# Work to complete
Print, word for word, every line from the beginning of the listing up to and including the line with "def ZW(py, Y): return (412.0-py)/FPX*Y". Pictures are to be excluded.

# Material supplied
## START
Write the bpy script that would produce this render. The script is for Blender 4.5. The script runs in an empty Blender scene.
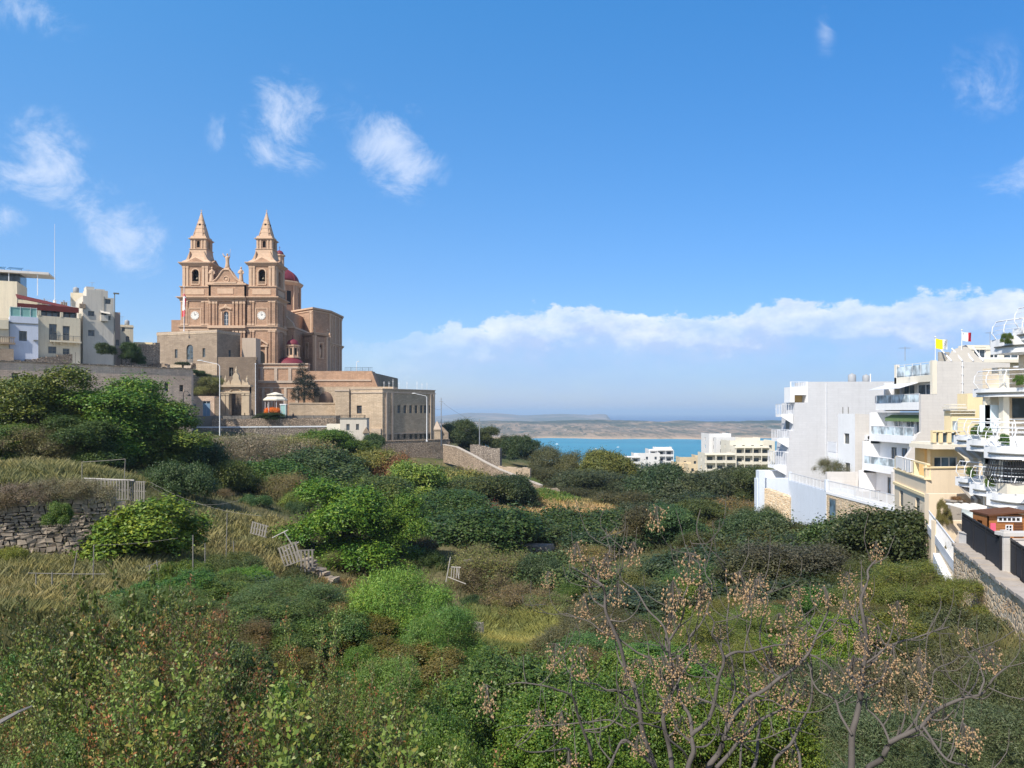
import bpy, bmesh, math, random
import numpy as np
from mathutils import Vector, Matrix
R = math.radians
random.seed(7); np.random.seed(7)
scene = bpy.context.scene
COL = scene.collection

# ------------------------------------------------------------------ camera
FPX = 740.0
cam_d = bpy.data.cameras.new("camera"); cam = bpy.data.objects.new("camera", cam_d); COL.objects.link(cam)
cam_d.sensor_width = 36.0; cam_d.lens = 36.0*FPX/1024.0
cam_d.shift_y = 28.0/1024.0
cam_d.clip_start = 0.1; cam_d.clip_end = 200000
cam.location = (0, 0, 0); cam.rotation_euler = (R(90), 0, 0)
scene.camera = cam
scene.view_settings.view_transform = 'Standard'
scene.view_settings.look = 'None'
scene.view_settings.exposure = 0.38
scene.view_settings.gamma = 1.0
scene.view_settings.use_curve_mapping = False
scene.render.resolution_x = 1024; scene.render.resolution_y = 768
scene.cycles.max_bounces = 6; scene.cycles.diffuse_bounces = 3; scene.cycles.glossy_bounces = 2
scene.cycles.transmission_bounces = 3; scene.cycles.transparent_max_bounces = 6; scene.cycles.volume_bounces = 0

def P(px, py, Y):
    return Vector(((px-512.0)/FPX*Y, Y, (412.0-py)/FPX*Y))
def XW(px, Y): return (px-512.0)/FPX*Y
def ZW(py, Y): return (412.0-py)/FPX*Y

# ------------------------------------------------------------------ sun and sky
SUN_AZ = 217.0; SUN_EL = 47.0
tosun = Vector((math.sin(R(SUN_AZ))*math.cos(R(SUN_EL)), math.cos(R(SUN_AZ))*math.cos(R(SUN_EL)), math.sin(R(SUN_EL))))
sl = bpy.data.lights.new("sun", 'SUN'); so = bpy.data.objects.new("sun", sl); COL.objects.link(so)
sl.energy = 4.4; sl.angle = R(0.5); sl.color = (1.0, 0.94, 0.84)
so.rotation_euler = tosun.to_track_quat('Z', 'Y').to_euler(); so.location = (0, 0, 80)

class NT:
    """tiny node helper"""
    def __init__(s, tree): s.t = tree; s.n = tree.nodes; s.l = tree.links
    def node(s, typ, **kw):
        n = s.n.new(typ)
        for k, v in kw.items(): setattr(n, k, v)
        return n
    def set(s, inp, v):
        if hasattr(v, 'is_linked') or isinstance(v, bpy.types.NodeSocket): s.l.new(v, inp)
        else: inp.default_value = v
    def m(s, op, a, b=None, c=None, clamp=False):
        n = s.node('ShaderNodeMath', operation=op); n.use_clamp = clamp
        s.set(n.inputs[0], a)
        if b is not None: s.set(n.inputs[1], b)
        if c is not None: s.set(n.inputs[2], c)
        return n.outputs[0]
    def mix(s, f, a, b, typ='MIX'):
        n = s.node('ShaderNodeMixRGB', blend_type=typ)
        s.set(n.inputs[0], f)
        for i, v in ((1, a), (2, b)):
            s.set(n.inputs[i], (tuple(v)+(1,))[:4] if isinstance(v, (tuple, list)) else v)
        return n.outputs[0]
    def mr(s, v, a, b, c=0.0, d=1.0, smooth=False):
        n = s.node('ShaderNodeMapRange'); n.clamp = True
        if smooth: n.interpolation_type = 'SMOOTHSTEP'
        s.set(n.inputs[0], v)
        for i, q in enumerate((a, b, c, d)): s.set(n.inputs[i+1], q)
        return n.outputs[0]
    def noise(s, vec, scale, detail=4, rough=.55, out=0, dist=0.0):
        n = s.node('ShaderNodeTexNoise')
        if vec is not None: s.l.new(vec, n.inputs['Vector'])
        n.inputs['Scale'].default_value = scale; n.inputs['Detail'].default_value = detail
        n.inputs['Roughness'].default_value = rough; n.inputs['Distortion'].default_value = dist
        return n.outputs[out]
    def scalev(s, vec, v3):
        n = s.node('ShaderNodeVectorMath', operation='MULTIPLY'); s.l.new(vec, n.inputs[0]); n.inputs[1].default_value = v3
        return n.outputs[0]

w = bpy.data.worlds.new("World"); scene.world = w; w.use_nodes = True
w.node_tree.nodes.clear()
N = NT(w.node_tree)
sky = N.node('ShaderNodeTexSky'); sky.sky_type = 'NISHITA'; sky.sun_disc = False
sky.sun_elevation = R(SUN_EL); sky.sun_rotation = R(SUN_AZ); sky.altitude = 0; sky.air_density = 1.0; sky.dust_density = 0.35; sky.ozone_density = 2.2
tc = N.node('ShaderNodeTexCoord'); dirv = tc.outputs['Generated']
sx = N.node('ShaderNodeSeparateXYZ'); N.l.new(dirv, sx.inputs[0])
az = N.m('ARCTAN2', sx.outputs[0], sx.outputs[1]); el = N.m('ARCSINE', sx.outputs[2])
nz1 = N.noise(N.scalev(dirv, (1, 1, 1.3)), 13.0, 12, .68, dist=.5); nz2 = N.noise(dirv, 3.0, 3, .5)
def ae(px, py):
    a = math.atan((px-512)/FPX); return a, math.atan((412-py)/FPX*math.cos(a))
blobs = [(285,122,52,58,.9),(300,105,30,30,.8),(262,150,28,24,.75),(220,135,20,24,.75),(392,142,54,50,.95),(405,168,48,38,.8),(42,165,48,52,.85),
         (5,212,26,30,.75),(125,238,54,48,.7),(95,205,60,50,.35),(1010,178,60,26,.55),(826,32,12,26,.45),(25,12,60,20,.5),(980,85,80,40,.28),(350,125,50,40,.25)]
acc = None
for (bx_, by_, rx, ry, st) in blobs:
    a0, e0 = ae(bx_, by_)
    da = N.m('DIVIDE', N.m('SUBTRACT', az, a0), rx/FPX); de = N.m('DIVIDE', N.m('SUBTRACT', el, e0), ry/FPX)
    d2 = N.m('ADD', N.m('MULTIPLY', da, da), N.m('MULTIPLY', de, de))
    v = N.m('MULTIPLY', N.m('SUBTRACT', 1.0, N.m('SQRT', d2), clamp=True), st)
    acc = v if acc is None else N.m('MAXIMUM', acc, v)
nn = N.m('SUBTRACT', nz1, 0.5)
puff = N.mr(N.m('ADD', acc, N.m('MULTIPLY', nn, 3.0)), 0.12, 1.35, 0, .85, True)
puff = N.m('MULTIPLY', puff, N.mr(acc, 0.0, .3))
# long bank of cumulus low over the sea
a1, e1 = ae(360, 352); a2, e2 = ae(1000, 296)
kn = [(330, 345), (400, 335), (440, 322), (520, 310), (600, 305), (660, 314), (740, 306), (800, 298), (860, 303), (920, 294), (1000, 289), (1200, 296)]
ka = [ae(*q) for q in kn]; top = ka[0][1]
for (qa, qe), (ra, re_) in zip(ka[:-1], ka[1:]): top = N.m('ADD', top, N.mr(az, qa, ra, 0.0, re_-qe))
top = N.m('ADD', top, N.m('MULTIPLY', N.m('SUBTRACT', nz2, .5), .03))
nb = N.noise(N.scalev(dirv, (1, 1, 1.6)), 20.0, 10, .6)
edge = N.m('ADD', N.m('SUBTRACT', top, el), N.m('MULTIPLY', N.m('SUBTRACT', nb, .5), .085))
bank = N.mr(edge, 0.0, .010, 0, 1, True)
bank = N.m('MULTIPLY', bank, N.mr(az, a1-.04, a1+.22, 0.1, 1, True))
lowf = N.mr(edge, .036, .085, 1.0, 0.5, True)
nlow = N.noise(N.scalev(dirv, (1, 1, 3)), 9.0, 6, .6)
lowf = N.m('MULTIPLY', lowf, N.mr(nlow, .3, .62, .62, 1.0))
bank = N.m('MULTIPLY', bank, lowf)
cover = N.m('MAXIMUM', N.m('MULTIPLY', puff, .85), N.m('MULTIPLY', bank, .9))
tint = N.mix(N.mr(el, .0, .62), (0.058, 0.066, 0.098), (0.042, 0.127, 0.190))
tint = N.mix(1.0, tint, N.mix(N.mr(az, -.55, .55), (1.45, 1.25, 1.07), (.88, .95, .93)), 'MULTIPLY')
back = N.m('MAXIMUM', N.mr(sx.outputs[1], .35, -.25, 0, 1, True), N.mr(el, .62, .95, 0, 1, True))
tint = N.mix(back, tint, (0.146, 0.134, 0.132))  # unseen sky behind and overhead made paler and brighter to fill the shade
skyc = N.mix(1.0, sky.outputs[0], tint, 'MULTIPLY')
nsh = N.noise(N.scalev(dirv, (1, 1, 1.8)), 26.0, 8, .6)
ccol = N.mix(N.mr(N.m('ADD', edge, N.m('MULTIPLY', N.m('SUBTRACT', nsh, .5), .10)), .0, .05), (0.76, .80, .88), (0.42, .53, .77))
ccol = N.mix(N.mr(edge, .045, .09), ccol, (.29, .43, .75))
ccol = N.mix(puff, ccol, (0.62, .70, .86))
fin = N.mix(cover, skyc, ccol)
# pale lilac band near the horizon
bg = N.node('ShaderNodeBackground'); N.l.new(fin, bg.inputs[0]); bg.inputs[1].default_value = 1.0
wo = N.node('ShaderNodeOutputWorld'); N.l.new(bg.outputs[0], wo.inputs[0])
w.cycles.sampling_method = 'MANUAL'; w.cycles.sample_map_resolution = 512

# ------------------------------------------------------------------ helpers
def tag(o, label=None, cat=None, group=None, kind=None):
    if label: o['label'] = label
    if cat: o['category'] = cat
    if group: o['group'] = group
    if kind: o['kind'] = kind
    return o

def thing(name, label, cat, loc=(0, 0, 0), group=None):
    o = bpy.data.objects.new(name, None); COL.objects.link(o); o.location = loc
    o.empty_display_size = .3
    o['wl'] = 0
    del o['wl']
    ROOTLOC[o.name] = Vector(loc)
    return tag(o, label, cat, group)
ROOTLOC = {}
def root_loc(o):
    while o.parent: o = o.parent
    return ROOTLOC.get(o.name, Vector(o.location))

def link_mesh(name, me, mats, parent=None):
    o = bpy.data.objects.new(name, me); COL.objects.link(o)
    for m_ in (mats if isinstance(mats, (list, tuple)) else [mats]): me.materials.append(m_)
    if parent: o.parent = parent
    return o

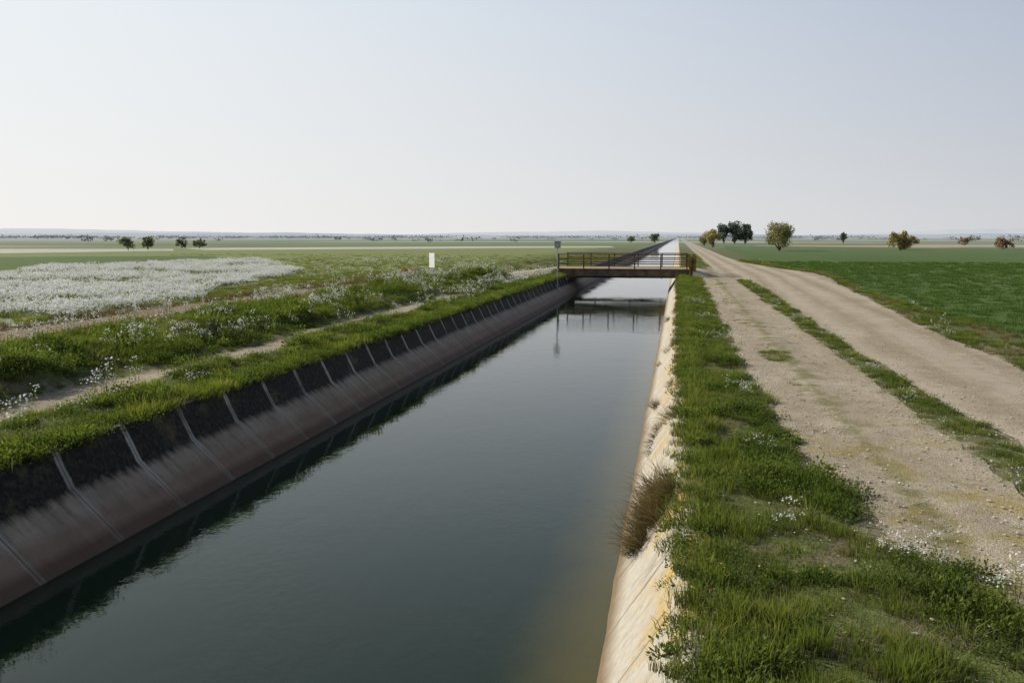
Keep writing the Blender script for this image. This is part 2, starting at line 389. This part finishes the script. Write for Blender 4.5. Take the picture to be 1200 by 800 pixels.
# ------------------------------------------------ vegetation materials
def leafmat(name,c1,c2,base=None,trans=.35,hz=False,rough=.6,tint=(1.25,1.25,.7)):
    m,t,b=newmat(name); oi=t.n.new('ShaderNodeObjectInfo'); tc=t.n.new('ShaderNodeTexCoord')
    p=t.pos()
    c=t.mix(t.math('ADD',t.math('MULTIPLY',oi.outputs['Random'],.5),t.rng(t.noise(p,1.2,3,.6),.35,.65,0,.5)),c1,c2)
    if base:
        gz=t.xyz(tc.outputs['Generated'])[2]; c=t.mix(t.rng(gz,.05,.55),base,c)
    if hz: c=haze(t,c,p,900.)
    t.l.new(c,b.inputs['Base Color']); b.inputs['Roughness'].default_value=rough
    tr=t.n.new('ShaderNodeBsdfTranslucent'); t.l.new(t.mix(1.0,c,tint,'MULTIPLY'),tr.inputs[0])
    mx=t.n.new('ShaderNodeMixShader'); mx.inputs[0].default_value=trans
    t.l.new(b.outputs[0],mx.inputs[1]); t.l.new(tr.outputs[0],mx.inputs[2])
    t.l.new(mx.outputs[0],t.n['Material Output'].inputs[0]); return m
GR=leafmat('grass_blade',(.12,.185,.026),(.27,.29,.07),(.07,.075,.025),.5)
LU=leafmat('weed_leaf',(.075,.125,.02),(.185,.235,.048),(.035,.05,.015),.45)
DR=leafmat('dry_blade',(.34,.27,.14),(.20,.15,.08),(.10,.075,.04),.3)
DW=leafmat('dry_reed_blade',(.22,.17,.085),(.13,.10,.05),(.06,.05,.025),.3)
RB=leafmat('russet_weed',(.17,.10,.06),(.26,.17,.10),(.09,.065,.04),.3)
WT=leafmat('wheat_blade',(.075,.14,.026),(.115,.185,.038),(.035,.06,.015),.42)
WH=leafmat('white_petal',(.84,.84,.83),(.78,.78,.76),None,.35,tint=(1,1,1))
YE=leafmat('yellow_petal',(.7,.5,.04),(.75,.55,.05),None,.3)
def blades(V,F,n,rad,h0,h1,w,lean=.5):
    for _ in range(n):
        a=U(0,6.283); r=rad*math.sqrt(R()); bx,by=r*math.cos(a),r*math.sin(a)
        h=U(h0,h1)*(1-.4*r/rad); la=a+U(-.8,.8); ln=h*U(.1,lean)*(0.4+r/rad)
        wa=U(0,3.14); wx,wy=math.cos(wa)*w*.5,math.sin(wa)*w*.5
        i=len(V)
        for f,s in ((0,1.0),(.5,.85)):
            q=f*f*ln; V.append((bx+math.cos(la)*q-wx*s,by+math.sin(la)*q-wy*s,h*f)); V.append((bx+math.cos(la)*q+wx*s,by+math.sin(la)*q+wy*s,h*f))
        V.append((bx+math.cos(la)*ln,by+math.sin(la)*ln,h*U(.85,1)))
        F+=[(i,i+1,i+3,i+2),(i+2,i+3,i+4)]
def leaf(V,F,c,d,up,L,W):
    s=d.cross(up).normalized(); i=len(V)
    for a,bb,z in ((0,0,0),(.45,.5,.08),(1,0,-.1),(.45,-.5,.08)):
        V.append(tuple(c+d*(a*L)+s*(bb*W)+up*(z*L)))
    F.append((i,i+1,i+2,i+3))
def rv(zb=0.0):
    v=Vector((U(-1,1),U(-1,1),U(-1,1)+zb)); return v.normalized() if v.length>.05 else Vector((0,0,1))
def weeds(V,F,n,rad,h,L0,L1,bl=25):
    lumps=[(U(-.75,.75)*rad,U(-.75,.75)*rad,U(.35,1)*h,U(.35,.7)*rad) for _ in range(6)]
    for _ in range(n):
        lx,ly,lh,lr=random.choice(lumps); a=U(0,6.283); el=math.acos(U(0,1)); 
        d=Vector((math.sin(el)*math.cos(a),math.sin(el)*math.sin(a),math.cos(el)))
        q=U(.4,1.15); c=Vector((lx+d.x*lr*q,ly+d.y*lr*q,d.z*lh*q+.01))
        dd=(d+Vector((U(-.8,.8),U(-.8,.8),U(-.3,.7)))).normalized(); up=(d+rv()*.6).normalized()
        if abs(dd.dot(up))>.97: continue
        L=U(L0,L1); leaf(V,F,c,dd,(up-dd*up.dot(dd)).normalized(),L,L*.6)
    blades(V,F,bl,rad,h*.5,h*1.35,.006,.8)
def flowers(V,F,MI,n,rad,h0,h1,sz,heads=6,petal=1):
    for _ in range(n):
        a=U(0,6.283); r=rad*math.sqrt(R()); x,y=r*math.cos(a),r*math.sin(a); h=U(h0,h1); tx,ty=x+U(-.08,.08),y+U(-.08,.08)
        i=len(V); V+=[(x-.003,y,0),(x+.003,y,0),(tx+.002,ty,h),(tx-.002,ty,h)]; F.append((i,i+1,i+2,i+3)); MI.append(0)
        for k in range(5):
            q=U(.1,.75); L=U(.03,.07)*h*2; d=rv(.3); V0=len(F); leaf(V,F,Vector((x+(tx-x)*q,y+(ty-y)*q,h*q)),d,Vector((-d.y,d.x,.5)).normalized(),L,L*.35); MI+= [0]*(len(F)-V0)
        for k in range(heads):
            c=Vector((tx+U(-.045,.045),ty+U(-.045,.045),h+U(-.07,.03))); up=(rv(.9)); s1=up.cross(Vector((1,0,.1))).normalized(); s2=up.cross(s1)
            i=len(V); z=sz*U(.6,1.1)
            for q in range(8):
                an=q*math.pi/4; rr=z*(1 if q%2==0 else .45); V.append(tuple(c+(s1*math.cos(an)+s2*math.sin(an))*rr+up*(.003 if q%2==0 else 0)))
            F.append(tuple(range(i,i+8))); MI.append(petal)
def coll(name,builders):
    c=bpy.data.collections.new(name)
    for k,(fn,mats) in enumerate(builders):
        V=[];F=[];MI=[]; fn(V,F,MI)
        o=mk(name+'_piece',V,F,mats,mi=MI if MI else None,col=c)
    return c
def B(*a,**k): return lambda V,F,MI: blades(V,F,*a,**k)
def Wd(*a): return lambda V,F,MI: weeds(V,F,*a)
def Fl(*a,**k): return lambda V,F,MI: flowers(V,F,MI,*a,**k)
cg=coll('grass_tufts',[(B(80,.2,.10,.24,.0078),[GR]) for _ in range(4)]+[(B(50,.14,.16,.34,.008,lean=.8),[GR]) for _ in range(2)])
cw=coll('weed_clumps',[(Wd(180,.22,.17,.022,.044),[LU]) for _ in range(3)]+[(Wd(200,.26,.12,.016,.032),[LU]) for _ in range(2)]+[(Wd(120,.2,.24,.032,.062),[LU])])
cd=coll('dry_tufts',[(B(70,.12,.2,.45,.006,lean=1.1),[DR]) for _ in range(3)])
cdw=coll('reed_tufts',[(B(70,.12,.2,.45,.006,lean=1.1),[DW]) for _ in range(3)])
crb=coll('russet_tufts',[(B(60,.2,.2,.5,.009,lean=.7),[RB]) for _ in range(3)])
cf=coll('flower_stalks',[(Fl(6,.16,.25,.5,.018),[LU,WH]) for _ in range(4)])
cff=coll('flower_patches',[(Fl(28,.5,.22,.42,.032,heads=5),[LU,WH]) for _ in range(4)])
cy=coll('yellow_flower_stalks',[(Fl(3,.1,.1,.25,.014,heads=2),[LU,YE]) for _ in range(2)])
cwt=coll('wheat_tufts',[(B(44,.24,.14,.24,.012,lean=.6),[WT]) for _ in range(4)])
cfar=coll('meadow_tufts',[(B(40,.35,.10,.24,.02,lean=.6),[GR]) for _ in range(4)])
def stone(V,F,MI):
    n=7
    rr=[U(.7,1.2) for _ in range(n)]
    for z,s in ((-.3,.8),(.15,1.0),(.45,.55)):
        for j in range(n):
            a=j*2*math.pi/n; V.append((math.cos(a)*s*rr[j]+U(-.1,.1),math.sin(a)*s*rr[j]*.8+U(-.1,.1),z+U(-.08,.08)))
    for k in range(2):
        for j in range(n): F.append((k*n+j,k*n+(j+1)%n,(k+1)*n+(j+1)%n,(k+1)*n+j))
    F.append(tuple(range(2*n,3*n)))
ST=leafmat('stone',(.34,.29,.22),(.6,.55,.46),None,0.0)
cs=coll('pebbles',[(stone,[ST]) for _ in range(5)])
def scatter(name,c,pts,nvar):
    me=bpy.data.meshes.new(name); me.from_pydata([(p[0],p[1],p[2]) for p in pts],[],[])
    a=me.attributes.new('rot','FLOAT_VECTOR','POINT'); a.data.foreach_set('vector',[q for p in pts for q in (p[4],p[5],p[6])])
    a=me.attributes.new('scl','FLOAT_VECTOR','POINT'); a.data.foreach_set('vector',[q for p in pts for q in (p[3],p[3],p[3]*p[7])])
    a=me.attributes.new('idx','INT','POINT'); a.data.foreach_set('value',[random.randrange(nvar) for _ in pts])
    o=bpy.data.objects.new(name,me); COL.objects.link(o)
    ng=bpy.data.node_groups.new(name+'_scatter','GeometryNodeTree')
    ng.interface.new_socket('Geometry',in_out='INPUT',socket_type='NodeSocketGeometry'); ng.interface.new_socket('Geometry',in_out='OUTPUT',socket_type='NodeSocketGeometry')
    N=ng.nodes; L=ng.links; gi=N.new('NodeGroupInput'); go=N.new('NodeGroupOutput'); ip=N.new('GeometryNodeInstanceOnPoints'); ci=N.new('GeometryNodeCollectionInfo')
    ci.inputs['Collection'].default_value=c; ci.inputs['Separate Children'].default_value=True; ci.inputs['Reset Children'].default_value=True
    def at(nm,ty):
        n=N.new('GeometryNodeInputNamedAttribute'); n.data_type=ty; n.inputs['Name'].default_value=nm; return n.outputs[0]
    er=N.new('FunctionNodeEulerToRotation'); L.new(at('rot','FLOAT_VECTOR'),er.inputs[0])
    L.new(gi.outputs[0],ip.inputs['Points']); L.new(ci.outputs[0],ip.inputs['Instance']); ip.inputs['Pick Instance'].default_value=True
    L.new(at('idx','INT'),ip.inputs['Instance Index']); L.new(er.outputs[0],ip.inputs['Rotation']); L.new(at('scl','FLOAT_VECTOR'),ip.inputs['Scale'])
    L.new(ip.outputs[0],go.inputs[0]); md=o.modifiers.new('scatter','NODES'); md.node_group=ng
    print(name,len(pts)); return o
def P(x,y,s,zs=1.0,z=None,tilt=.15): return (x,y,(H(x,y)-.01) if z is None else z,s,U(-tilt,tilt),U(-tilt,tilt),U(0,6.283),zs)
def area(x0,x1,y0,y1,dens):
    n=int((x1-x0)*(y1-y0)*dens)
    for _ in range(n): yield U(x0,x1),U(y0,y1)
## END
# The solution
Write the bpy script that would produce this render. The script is for Blender 4.5. The script runs in an empty Blender scene.
import bpy, bmesh, math, random
import numpy as np
from mathutils import Vector, Matrix
R = math.radians
random.seed(7); np.random.seed(7)
scene = bpy.context.scene
COL = scene.collection

# ------------------------------------------------------------------ camera
FPX = 740.0
cam_d = bpy.data.cameras.new("camera"); cam = bpy.data.objects.new("camera", cam_d); COL.objects.link(cam)
cam_d.sensor_width = 36.0; cam_d.lens = 36.0*FPX/1024.0
cam_d.shift_y = 28.0/1024.0
cam_d.clip_start = 0.1; cam_d.clip_end = 200000
cam.location = (0, 0, 0); cam.rotation_euler = (R(90), 0, 0)
scene.camera = cam
scene.view_settings.view_transform = 'Standard'
scene.view_settings.look = 'None'
scene.view_settings.exposure = 0.38
scene.view_settings.gamma = 1.0
scene.view_settings.use_curve_mapping = False
scene.render.resolution_x = 1024; scene.render.resolution_y = 768
scene.cycles.max_bounces = 6; scene.cycles.diffuse_bounces = 3; scene.cycles.glossy_bounces = 2
scene.cycles.transmission_bounces = 3; scene.cycles.transparent_max_bounces = 6; scene.cycles.volume_bounces = 0

def P(px, py, Y):
    return Vector(((px-512.0)/FPX*Y, Y, (412.0-py)/FPX*Y))
def XW(px, Y): return (px-512.0)/FPX*Y
def ZW(py, Y): return (412.0-py)/FPX*Y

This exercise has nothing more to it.